_Items from a data source_

# # #

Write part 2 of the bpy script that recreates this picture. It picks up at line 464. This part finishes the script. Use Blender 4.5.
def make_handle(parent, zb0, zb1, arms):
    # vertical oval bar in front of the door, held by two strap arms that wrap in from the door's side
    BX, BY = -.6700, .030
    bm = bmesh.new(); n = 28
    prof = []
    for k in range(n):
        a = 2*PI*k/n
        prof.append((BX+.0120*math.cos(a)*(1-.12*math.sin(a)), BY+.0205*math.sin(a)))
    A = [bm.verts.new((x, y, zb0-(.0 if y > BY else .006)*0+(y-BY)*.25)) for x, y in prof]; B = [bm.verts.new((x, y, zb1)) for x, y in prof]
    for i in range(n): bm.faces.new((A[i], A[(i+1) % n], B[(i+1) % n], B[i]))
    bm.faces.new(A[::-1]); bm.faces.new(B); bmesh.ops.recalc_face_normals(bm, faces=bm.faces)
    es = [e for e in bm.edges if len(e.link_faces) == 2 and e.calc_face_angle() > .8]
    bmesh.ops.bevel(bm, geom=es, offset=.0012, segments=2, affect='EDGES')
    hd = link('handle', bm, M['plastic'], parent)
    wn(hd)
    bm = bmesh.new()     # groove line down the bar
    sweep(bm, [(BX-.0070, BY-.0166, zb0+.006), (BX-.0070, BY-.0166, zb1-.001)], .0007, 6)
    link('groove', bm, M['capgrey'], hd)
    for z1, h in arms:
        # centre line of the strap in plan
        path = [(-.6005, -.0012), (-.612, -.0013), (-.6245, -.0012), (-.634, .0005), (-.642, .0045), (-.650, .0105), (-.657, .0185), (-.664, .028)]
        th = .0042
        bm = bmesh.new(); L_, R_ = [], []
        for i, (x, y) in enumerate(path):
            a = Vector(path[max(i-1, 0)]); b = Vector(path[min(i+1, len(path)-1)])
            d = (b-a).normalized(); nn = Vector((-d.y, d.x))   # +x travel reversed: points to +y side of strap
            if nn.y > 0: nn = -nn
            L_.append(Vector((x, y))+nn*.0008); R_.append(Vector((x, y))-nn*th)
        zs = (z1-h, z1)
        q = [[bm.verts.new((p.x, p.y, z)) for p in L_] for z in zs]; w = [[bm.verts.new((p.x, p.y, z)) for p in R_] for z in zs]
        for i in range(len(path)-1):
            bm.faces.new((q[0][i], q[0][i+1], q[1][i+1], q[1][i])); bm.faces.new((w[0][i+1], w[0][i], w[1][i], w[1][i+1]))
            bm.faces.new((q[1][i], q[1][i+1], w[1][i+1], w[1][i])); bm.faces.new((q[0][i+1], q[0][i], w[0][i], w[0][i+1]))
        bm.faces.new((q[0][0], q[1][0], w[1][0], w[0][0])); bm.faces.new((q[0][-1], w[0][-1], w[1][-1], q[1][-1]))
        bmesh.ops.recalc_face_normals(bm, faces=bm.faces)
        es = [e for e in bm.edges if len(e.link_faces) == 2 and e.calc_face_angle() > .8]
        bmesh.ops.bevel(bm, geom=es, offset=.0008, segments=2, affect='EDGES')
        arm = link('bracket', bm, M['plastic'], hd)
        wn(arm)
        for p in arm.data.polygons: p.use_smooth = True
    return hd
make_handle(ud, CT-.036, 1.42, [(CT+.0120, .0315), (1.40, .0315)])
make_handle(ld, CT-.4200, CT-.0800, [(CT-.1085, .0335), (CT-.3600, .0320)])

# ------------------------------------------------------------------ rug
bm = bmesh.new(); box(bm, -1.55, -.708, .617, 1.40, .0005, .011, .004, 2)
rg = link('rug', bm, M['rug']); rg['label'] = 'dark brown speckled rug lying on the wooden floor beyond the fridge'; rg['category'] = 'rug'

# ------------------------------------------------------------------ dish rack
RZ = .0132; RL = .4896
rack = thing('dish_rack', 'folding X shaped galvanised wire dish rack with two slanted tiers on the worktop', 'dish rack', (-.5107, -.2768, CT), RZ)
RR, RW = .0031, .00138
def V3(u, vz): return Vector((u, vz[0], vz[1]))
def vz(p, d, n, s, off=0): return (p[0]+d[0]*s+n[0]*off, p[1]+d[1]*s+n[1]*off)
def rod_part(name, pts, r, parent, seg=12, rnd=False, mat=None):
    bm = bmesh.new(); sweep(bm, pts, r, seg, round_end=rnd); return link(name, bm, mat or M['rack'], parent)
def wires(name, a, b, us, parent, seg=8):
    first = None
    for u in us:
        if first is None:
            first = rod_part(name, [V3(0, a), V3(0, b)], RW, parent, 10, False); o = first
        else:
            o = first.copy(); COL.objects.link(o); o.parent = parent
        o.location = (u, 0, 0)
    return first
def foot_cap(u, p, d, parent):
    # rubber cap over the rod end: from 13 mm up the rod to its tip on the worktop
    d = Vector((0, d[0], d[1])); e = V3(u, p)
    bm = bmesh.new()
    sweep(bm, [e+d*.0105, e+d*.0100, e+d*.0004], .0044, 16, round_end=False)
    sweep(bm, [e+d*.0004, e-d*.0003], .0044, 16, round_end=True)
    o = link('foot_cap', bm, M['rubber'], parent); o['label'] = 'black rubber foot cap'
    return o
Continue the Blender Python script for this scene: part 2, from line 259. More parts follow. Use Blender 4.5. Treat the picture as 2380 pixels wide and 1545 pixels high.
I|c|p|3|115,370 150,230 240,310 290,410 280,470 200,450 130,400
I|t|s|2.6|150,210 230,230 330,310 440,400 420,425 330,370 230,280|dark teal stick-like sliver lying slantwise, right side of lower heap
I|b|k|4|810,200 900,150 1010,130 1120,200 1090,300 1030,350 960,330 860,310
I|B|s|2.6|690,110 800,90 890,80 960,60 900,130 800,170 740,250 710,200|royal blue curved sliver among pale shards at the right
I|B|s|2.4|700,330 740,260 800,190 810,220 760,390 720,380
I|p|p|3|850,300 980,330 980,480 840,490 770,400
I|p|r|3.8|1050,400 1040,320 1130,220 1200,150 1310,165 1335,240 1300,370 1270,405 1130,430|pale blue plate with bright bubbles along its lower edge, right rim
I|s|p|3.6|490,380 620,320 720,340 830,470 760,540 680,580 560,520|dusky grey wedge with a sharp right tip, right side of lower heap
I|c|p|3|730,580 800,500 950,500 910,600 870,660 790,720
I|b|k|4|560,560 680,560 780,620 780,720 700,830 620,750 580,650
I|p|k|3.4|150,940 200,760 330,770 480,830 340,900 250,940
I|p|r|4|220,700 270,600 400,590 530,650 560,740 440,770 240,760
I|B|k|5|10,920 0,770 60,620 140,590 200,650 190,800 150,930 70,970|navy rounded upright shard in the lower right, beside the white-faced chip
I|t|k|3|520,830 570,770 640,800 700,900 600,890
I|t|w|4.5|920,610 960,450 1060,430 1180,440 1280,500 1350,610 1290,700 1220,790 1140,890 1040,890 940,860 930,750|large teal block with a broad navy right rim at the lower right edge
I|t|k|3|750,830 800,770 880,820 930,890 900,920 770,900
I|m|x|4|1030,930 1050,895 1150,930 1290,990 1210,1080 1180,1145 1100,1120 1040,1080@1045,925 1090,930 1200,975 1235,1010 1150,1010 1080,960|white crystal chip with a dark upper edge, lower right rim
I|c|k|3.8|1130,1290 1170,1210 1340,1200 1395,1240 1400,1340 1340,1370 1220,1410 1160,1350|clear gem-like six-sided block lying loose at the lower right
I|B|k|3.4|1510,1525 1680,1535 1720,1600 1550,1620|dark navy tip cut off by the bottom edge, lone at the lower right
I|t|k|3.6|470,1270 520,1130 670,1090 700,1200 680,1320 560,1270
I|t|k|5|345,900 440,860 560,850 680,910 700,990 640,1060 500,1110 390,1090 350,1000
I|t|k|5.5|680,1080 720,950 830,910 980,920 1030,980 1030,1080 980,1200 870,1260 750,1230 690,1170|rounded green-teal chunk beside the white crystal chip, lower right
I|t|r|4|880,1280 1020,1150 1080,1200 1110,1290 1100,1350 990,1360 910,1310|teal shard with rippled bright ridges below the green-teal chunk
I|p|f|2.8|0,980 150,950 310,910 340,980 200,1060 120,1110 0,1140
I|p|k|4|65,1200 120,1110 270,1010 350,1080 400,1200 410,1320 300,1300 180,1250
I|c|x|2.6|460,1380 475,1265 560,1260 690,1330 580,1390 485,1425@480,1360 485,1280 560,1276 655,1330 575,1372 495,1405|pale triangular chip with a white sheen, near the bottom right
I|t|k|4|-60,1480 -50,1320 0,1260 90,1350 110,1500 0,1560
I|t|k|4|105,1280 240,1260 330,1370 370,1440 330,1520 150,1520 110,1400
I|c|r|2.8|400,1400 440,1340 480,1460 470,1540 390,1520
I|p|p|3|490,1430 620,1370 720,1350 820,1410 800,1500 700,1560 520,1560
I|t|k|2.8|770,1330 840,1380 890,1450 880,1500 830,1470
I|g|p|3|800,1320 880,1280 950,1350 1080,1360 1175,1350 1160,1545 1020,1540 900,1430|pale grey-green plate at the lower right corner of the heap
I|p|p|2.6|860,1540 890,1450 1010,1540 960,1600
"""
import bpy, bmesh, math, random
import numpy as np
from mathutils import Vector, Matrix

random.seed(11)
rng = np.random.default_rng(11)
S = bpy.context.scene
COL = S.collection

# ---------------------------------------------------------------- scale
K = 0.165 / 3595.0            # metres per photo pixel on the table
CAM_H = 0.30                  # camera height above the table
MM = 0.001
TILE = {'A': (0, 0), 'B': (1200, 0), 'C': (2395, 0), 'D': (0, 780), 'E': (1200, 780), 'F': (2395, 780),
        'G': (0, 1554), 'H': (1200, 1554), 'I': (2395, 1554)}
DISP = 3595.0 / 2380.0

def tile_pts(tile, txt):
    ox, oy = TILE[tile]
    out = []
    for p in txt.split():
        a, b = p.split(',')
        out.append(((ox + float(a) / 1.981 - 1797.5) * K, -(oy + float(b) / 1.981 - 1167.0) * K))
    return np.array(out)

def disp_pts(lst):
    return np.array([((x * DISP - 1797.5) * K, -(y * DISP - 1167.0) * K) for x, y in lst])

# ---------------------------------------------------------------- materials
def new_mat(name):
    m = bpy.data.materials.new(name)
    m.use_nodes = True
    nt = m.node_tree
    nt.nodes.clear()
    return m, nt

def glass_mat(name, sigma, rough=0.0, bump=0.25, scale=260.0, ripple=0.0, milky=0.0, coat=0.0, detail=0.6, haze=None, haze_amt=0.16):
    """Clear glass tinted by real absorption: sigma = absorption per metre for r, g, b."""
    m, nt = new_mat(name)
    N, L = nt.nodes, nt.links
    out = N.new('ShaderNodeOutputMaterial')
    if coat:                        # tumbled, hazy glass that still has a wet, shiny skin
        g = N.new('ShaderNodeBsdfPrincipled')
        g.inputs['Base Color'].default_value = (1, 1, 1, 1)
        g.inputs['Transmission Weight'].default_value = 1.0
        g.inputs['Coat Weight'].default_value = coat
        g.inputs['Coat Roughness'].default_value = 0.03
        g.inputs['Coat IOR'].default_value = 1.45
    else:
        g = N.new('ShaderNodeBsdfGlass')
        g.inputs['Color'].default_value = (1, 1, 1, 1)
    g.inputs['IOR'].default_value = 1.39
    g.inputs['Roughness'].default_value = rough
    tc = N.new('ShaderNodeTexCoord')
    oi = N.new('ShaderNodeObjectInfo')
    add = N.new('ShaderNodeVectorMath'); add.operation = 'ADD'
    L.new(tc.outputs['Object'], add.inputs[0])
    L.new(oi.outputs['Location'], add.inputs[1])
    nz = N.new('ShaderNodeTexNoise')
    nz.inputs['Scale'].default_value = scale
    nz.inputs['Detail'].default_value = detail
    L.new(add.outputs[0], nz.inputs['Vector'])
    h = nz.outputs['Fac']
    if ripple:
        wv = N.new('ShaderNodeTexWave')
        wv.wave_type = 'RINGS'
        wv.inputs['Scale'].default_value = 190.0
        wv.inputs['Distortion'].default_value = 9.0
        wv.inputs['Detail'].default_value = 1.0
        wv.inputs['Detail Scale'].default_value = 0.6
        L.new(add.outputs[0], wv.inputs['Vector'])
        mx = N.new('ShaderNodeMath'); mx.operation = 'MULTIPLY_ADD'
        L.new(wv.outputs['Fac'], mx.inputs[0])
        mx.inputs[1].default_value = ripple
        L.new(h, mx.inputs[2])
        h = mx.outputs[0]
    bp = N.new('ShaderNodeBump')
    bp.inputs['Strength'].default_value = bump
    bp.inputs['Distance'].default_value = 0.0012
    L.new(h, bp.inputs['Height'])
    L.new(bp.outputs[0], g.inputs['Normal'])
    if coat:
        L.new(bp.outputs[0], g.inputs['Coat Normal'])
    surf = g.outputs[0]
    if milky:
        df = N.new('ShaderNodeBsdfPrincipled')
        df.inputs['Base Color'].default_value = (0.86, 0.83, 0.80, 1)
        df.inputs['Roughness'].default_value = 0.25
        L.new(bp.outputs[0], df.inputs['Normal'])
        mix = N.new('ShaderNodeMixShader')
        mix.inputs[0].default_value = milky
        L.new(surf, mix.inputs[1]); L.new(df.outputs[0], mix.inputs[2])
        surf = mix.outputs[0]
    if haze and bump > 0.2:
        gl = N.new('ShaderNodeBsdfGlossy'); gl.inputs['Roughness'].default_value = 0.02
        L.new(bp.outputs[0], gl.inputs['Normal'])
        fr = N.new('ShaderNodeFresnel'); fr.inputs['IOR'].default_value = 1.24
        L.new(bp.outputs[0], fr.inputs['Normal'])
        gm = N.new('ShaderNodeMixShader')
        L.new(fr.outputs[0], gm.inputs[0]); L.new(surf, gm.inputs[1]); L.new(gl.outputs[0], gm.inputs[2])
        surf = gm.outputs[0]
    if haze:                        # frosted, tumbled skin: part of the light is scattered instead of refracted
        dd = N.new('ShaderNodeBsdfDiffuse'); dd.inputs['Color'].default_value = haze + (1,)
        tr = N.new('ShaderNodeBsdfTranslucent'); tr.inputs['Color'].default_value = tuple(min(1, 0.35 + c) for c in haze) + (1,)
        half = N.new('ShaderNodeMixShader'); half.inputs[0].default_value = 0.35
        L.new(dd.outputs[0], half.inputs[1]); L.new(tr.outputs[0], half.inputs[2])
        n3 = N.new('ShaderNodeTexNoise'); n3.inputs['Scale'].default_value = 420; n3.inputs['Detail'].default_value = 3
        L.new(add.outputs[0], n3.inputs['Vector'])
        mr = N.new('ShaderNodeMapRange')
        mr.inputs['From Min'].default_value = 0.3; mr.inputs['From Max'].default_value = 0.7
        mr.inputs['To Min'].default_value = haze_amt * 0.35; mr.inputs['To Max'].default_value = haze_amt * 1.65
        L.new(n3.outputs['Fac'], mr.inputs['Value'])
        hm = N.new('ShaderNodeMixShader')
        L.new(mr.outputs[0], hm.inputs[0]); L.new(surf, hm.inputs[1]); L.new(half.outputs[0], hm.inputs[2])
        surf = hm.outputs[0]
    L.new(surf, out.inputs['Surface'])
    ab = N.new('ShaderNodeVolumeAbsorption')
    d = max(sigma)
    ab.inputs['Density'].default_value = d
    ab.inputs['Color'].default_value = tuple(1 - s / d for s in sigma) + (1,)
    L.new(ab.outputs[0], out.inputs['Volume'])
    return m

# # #

_What the exercise asks_
Using the material above, state how many lines include the string "script". Answer with a single number.

_Output of the exercise_
2